When creating Fallout 1, Interplay came up with its own timeline, map, and people to inhabit the world. There aren’t any plot-important factions ripped from the Wasteland-verse and plopped down into Fallout. There’s a few easter eggs in the game, not very obtrusive ones. Just there as a nod to the game that gave the Fallout-verse its life. Our existence is one of those easter eggs.
When the player talks to in-game Tycho, he makes a reference to a character from Wasteland, a man in Las Vegas he says his father fought. He tells the player he comes from somewhere east of Fallout 1’s Southern California setting. The exact location he’s from and the exact motives of his group aren’t ever elaborated on. The game wants to leave space for a player who has experienced Wasteland to fill in the gaps and realize these are definitely Those Desert Rangers.
That Wasteland character isn’t a part of Fallout lore in any other way, and it’d make no sense for him to be. Later Fallout games give Las Vegas its own history that doesn’t leave an inch of room for Wasteland’s lore to creep in. This really makes it feel like the Desert Rangers of Fallout 1 walked in on another world one day. Their history isn’t anchored to the setting they find themselves in, it’s anchored to another world entirely.
We didn’t walk into Fallout from anywhere else. The nature of our canon divergence and exomemories ground us quite firmly in the Fallout-verse.
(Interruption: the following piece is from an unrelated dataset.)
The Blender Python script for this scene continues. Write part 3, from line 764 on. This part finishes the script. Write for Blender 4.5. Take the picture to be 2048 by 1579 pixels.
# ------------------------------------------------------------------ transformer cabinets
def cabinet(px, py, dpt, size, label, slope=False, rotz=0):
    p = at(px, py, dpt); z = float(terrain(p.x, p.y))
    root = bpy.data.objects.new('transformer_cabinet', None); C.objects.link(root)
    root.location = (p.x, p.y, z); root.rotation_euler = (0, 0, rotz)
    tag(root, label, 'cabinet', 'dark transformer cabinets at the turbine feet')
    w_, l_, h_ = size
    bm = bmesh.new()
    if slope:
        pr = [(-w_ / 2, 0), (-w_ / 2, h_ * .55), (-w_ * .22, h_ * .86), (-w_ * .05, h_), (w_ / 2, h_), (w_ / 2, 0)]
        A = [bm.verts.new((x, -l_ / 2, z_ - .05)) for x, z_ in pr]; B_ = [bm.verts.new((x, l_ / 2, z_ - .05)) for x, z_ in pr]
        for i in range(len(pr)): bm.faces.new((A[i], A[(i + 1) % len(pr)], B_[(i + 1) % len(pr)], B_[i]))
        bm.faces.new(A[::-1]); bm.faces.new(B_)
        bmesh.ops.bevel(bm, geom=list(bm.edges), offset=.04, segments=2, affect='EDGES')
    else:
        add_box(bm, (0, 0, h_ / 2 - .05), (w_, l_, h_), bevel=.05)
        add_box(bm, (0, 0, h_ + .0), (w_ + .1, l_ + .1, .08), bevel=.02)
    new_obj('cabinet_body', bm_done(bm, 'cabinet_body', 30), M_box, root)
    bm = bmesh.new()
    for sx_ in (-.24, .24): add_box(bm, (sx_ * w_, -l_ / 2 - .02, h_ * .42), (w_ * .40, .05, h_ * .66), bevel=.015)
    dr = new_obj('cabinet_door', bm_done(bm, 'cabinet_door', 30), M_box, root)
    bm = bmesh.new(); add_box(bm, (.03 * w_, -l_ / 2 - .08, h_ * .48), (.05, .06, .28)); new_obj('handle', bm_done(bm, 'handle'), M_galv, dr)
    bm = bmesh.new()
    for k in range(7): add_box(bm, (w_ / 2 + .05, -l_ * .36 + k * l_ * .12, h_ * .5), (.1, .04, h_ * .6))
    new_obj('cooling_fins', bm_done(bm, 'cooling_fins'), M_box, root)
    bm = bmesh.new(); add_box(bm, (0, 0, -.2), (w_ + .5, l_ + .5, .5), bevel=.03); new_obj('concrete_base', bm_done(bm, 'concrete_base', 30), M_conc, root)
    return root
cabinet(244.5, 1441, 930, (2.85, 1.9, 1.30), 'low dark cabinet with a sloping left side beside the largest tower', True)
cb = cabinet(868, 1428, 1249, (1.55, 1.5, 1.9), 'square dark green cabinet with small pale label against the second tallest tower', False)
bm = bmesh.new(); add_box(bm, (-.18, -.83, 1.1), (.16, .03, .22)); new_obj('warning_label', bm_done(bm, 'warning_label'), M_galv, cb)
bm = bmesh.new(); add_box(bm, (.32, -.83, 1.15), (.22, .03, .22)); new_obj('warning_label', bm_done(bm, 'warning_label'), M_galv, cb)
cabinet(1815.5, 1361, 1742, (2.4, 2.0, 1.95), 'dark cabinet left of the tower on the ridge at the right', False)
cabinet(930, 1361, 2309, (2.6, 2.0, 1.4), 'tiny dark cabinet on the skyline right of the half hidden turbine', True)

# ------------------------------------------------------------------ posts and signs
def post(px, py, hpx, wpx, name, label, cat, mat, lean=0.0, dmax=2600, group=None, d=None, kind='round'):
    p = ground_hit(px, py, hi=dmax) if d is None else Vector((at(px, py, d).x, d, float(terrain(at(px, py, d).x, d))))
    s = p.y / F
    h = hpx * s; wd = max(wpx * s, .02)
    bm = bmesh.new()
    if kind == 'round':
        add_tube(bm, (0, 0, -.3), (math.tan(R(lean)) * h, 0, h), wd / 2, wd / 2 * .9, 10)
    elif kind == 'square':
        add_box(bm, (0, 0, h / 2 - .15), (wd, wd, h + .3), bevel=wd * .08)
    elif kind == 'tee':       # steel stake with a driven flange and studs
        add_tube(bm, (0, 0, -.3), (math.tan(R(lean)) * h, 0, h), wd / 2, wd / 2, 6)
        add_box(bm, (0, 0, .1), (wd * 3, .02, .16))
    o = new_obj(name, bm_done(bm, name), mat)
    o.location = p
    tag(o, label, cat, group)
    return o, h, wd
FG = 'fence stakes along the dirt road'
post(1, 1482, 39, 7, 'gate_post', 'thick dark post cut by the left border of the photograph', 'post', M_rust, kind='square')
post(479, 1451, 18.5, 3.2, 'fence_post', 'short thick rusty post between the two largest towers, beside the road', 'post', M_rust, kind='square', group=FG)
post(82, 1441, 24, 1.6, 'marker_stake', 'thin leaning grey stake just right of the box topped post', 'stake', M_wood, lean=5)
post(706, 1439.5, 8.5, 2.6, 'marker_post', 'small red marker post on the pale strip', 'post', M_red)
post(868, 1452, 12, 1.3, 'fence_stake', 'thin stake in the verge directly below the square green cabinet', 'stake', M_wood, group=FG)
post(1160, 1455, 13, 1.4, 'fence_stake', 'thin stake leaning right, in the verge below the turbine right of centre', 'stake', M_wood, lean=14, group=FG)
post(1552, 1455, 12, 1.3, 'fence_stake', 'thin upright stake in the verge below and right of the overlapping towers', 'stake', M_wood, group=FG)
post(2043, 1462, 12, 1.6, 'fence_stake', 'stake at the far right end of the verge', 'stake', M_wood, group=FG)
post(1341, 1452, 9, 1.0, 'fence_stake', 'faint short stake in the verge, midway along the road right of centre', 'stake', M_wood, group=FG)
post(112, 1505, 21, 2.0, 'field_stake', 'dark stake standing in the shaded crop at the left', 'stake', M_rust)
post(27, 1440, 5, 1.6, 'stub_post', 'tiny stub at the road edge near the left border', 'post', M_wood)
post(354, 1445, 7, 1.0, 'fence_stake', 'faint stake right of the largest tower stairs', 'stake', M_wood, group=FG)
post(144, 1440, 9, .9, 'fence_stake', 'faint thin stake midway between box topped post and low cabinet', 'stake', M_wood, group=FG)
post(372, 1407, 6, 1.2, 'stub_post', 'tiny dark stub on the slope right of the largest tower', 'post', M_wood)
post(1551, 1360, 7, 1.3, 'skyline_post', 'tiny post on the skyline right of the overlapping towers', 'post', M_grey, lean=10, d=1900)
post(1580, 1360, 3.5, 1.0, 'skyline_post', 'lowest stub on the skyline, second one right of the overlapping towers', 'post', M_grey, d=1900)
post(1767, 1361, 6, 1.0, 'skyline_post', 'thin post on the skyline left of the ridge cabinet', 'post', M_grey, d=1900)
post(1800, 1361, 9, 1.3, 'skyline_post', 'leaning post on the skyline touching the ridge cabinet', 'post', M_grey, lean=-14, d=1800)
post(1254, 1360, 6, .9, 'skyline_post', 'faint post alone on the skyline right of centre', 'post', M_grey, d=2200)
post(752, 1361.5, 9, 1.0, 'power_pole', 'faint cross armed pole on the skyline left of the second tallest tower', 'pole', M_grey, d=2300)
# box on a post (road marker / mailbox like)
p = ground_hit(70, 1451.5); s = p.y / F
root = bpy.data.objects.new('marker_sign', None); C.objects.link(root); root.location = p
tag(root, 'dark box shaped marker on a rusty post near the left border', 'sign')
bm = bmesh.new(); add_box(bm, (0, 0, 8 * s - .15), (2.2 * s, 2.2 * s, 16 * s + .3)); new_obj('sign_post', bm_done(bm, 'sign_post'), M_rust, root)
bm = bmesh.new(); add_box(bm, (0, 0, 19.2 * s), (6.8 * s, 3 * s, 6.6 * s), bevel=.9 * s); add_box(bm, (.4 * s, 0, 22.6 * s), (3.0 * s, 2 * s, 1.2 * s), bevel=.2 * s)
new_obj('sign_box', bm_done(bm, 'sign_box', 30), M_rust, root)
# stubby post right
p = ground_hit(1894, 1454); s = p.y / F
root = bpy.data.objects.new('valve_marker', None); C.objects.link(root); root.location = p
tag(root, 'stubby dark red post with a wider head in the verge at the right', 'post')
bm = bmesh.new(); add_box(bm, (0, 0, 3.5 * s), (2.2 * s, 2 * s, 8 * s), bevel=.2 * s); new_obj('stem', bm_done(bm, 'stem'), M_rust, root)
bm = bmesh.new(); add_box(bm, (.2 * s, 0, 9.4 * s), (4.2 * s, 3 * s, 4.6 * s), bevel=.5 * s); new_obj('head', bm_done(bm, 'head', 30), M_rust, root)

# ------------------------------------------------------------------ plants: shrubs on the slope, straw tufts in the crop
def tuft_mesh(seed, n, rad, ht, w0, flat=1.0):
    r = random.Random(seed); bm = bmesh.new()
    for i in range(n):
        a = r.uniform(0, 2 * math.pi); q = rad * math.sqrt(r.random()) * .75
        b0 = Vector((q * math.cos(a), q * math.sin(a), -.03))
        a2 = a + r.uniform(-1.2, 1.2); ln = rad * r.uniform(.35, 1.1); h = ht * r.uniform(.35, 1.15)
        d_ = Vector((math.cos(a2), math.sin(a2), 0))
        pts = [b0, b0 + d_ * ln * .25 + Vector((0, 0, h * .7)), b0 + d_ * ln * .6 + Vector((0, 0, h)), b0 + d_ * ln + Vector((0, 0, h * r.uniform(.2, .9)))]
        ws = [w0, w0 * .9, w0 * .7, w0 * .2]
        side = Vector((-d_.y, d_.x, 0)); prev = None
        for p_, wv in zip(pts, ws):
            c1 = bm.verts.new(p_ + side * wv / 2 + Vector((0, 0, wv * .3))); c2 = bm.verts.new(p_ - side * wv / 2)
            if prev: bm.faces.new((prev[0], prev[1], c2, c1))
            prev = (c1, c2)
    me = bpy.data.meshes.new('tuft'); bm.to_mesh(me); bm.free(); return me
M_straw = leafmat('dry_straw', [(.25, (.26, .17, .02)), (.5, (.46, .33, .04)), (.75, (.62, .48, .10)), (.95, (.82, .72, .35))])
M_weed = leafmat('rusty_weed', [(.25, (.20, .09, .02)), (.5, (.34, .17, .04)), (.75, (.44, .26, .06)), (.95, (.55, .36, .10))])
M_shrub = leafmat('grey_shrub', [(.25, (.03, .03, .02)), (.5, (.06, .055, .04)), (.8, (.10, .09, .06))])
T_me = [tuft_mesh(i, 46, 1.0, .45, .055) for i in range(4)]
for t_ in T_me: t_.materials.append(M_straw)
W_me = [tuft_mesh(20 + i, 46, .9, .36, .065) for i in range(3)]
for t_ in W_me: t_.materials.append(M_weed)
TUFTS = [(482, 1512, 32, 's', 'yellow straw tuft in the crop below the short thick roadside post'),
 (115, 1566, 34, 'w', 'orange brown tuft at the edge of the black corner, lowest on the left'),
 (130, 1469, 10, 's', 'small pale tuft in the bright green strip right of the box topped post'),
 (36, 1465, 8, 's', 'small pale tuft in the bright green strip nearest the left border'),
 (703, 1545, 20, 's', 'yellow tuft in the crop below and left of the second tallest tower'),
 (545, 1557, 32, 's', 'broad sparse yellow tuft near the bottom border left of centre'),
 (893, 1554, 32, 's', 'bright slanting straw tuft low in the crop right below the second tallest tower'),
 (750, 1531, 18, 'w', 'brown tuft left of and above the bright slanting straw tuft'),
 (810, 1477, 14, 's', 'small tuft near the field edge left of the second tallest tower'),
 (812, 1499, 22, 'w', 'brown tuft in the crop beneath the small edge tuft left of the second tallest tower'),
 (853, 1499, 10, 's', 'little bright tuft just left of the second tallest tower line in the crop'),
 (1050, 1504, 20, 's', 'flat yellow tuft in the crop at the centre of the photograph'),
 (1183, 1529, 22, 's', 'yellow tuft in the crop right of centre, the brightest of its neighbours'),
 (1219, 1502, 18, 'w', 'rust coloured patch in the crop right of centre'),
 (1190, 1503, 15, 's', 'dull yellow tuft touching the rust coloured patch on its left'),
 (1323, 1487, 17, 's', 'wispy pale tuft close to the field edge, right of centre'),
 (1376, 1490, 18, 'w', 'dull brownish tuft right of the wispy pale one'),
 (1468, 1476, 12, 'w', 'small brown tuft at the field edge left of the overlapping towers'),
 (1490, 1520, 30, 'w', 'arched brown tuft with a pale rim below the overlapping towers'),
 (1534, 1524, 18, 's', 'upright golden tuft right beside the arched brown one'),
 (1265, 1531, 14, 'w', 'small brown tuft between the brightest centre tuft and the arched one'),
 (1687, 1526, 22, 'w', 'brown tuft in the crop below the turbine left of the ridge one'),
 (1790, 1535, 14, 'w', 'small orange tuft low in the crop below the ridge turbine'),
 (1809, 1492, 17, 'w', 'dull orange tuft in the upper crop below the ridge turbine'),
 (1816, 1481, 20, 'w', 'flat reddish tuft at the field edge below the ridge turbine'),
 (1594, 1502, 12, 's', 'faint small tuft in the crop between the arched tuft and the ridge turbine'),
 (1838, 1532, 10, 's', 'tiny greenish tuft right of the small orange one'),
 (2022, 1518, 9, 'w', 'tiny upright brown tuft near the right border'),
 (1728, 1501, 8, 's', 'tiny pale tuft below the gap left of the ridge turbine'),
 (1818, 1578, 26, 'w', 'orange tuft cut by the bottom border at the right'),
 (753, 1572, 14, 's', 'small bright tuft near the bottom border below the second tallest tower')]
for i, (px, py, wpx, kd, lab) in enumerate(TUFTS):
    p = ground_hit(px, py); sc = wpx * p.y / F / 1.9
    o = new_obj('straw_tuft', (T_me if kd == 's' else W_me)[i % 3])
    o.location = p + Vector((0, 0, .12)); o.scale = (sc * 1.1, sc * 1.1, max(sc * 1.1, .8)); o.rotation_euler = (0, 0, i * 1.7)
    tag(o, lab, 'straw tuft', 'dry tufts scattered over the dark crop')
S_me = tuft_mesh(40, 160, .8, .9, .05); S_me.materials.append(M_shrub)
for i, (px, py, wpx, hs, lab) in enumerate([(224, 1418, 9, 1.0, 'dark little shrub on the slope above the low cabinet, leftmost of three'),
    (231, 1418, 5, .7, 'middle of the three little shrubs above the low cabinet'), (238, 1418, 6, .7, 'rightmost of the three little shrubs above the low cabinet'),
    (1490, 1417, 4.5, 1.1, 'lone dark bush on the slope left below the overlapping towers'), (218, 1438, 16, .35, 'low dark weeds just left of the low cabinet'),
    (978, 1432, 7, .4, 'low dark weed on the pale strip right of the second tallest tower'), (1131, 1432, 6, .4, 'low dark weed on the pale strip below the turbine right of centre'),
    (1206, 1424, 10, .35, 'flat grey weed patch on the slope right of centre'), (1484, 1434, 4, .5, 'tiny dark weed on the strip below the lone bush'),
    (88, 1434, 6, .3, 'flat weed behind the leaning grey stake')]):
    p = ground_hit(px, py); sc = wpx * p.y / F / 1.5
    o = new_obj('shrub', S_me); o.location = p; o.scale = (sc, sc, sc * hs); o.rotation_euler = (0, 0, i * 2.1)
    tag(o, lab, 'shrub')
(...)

We can recount our history with dates and locations attached from before the Great War up until after the end of Fallout: New Vegas, and nothing in that history gives any sign that we are tied to Wasteland. That easter egg didn’t have any impact on our life in our home universe, but it does change how we view ourselves now.
Jumping realities, existing as a foreigner in whichever one we land in. Both in the body of work we are depicted in and in this reality, that seems to be a part of our heritage. Seeing the journey we took to get here alluded to in Fallout 1 made us feel confident that even if the existence of Fallout is one big cosmic accident from our perspective, our existence isn’t. We were made to travel. Does it really matter if the way we’re travelling is by walking the highways or by walking the boundaries between fiction and not-fiction? I don’t think so. We’re doing exactly what we were meant to do here.